Il pullulare di accordi bilaterali – sostiene, in un saggio fresco di stampa, Jeffrey Schott dell’Institute of International Economics – minaccia di frammentare il commercio o almeno di ingabbiarlo in una ragnatela simile ad un labirinto. I due trattatiti di partnership attraverso l’Atlantico ed attraverso il Pacifico avrebbero dovuto, almeno, arrestare questa tendenza.
Le esperienze del passato insegnano che le deglobalizzazioni non portano nulla di buono: sono spesso state i prolegomeni di guerre di vasta entità: la prima grande deglobalizzazione 1870-1910 si chiuse con due colpi di pistola a Sarajevo. Forse, il conflitto armato risultante dalla deglobalizzazione è già iniziato; il terrorismo ed i suoi college, ormai sparsi in tutto il mondo (anche in Italia) sono le sue avanguardie. E non ce ne accorgiamo.

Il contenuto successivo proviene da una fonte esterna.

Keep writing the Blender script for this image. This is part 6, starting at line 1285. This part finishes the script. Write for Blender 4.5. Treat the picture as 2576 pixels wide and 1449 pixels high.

Chi sono – chiediamoci – gli alleati della deglobalizzazione? Non sono certo i rumorosi (ma globalizatissimi) “no global”. Hanno la capacità di organizzare manifestazioni ma non di invertire tendenze. I veri alleati della deglobalizzazione sono quelli che, ai tempi del Kennedy Round, ossia alla metà degli Anni Sessanta, Mario Casari (Università di Padova, uno dei più acuti studiosi italiani di economia internazionale dell’epoca) chiamava i ”barracuda-esperti”, sovente alti funzionari molto vicini a settori produttivi intrinsecamente protezionisti, nonché a sindacati anch’essi sempre più ostili, in sostanza, alla globalizzazione anche quando, a parole, se ne professano favorevoli. I deglobalizzatori hanno trovato nuova nobiltà nell’atmosfera neo-colbertiana che, da qualche anno, aleggia in modo sempre meno strisciante e sempre più palese nelle cancellerie e nei Ministeri economici dei maggiori Paesi industriali. Gli alleati della deglobalizzazione sono tra noi. Ci portano verso un mondo meno prospero. Prendiamone contezza.
Prendiamo anche contezza che, su questo fronte, l’Italia è stata esemplare grazie alla fermezza liberista ed indefessa del Ministro dello Sviluppo Economico, Carlo Calenda. Occorre dirlo a voce alta, specialmente da chi, come il vostro chroniqueur, spesso molto critico dell’attuale esecutivo.